The President of the National Industrial Court of Nigeria, Hon. Justice Benedict Kanyip, PhD, OFR, has struck out the case instituted by the Raw Materials Research and Development Council (RMRDC) against the Nigeria Civil Service Union (NCSU) and others, holding that the action was incompetent.
In his ruling, Justice Kanyip emphasised that under the law, employers are passive parties in trade union recognition and jurisdictional disputes. He stated that the Council’s role is limited to being informed of union activities, particularly where such activities occur outside working hours, and that seeking to challenge unionisation amounted to unlawful interference in trade union affairs.
The Court held that issues of jurisdictional scope and deduction of check‑off dues are matters for rival unions or individual employees who opt out in writing, not for employers.
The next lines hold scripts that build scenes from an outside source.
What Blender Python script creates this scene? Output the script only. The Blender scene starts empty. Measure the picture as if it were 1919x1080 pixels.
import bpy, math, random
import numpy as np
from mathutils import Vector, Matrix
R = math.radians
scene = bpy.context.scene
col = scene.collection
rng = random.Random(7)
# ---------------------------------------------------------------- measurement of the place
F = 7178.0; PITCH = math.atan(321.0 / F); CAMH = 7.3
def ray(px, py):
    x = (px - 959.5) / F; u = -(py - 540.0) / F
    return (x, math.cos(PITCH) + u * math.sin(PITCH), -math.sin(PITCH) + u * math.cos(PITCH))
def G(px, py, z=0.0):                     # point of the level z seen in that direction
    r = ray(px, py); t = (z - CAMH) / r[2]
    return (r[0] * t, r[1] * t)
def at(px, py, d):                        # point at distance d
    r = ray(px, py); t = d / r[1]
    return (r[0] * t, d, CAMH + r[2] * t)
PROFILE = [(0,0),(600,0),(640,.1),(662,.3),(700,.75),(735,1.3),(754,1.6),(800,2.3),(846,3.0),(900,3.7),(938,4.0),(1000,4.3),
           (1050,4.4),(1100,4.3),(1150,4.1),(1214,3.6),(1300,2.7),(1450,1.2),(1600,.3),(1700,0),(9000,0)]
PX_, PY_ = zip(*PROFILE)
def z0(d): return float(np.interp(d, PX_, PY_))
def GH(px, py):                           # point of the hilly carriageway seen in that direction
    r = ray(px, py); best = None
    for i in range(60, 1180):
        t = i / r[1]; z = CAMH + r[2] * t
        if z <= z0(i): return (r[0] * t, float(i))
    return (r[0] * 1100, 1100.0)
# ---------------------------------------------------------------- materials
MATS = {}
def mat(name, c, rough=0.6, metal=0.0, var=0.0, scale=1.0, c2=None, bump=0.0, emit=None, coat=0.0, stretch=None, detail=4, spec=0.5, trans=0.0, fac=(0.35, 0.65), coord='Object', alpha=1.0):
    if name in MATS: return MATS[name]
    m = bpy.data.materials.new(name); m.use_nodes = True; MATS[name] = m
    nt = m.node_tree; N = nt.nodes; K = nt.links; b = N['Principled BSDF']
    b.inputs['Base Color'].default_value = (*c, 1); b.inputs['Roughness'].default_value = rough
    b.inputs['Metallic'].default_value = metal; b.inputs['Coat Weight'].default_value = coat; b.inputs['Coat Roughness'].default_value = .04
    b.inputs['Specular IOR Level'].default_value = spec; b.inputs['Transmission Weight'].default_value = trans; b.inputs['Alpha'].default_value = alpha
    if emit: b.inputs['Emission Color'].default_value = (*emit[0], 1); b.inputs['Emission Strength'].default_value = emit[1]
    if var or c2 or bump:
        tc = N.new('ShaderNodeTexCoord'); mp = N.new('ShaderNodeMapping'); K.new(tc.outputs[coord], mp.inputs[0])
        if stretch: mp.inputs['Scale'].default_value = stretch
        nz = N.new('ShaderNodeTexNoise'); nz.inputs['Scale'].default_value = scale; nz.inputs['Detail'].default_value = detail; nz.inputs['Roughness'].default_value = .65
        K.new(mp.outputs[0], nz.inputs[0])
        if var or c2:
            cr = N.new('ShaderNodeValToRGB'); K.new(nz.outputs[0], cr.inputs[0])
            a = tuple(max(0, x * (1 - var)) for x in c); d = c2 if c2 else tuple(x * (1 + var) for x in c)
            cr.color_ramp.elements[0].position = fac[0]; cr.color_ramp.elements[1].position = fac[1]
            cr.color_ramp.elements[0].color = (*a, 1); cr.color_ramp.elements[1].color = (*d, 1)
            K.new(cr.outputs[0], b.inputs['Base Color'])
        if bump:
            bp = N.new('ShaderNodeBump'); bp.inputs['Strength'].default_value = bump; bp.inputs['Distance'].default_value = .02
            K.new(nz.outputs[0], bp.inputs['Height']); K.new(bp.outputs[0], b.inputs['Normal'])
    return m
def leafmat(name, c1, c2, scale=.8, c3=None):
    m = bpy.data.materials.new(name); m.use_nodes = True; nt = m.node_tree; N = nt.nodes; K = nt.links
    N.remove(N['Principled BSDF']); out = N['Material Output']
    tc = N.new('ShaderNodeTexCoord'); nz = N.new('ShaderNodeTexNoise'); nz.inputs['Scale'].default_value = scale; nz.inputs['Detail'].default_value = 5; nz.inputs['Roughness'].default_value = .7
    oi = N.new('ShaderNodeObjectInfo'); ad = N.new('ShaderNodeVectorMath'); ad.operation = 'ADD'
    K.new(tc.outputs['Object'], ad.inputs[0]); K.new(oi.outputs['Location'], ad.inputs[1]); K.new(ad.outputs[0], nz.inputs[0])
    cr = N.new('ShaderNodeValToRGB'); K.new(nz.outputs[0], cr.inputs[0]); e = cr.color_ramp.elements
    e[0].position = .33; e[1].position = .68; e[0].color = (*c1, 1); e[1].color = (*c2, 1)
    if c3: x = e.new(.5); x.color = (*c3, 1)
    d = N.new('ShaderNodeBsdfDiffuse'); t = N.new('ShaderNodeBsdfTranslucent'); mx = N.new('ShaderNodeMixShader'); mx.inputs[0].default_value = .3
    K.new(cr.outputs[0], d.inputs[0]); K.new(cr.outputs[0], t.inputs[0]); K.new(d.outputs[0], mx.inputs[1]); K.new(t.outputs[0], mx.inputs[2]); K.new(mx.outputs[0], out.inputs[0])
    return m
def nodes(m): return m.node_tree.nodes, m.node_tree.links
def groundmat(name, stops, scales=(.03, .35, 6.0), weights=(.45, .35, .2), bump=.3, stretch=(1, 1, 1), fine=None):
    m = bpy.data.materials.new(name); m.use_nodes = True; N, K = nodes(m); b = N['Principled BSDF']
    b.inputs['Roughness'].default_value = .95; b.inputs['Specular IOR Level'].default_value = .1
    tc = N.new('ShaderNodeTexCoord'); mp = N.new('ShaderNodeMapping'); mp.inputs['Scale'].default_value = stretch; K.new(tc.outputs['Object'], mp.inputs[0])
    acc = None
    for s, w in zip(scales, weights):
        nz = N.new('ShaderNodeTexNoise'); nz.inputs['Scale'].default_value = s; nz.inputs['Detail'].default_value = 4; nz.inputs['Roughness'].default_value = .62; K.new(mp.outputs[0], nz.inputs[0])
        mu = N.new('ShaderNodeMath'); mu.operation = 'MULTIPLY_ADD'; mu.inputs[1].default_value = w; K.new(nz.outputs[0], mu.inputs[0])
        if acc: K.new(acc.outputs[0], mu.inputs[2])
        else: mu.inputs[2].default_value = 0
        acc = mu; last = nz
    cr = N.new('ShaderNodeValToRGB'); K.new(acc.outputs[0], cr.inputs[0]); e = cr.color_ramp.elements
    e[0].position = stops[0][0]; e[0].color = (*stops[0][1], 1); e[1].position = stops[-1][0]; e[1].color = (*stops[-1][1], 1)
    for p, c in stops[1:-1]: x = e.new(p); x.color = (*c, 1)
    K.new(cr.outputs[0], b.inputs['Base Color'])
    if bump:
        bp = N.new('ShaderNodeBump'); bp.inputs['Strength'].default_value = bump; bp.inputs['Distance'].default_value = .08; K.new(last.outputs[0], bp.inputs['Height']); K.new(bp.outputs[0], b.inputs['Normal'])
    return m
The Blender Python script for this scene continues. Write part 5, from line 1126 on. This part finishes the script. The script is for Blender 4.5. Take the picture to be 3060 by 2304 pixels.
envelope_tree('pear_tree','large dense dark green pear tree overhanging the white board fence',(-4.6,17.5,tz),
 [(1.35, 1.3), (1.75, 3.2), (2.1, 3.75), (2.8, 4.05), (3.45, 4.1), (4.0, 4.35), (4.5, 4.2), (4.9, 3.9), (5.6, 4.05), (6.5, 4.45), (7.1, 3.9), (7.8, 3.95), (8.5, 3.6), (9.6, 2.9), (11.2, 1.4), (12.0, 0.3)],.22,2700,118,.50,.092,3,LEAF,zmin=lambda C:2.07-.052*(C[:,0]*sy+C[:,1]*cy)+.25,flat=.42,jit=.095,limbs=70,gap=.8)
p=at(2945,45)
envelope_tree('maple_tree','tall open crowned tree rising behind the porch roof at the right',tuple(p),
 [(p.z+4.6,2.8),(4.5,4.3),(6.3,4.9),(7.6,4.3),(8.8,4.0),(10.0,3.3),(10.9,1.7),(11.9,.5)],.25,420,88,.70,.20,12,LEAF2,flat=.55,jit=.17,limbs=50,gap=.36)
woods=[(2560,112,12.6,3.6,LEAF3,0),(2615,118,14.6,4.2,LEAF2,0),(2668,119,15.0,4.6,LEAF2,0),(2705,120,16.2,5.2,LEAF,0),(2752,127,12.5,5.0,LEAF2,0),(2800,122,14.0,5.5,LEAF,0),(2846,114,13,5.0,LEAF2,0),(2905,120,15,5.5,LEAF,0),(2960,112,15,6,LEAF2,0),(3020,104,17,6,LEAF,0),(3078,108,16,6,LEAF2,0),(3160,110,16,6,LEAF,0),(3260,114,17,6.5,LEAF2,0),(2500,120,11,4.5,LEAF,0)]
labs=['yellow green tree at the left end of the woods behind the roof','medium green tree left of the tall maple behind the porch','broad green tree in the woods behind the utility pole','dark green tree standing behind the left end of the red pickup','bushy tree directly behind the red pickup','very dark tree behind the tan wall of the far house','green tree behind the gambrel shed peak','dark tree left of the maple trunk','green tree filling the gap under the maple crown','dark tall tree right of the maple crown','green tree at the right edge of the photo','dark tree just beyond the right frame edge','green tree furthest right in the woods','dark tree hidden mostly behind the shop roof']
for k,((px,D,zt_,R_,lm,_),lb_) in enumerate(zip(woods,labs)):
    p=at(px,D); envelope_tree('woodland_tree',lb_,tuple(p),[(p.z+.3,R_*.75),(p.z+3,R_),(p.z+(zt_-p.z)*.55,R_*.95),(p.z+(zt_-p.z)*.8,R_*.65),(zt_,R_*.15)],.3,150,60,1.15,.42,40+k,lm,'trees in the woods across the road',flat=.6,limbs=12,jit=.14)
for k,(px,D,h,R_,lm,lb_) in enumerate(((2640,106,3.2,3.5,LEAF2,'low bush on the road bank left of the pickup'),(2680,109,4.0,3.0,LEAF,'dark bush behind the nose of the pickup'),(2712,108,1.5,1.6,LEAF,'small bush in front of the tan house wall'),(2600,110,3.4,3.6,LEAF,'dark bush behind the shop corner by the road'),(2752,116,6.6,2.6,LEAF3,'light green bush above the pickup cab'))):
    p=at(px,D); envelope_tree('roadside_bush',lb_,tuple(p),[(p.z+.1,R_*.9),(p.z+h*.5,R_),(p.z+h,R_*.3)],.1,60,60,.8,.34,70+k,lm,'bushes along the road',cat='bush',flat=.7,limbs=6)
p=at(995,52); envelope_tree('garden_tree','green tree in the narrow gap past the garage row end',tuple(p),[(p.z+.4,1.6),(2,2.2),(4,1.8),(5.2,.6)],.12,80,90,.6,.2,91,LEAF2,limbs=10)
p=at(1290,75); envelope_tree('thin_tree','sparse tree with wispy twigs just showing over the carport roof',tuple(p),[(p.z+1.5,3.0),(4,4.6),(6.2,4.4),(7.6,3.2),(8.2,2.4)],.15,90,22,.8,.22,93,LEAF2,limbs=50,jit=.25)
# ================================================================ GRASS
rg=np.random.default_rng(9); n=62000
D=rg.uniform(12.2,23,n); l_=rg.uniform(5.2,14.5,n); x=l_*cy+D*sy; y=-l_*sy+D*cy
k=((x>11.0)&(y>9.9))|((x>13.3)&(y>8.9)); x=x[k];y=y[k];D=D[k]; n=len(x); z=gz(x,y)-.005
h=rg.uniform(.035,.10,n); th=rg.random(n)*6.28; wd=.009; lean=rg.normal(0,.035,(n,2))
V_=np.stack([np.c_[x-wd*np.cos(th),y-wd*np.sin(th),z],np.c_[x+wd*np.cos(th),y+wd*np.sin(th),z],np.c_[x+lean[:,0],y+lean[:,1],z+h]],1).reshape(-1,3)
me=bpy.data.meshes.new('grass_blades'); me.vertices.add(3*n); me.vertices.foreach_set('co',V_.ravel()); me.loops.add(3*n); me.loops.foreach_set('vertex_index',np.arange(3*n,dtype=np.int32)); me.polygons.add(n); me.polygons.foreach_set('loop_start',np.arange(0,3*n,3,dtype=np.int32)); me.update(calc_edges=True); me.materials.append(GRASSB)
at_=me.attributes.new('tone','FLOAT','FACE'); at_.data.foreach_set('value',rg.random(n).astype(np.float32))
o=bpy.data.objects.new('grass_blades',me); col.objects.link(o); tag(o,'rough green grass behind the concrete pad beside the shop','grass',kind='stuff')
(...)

Justice Kanyip reiterated that recognition of a registered trade union under the Trade Unions Act is automatic, and deduction of check‑off dues is compulsory once eligibility is established.
Delivering his decision, the Court’s President noted: “In questions of jurisdictional scope between trade unions and recognition disputes, an employer is often a passive party and may not necessarily be a party to the suit; yet the outcome of the suit may be enforceable against the employer. The claimant cannot, as a claimant, pose the questions it did in this suit. It can only be called upon to answer as a defendant. Certainly not as a claimant. I so hold.”
Accordingly, the suit filed by RMRDC was struck out for want of competence.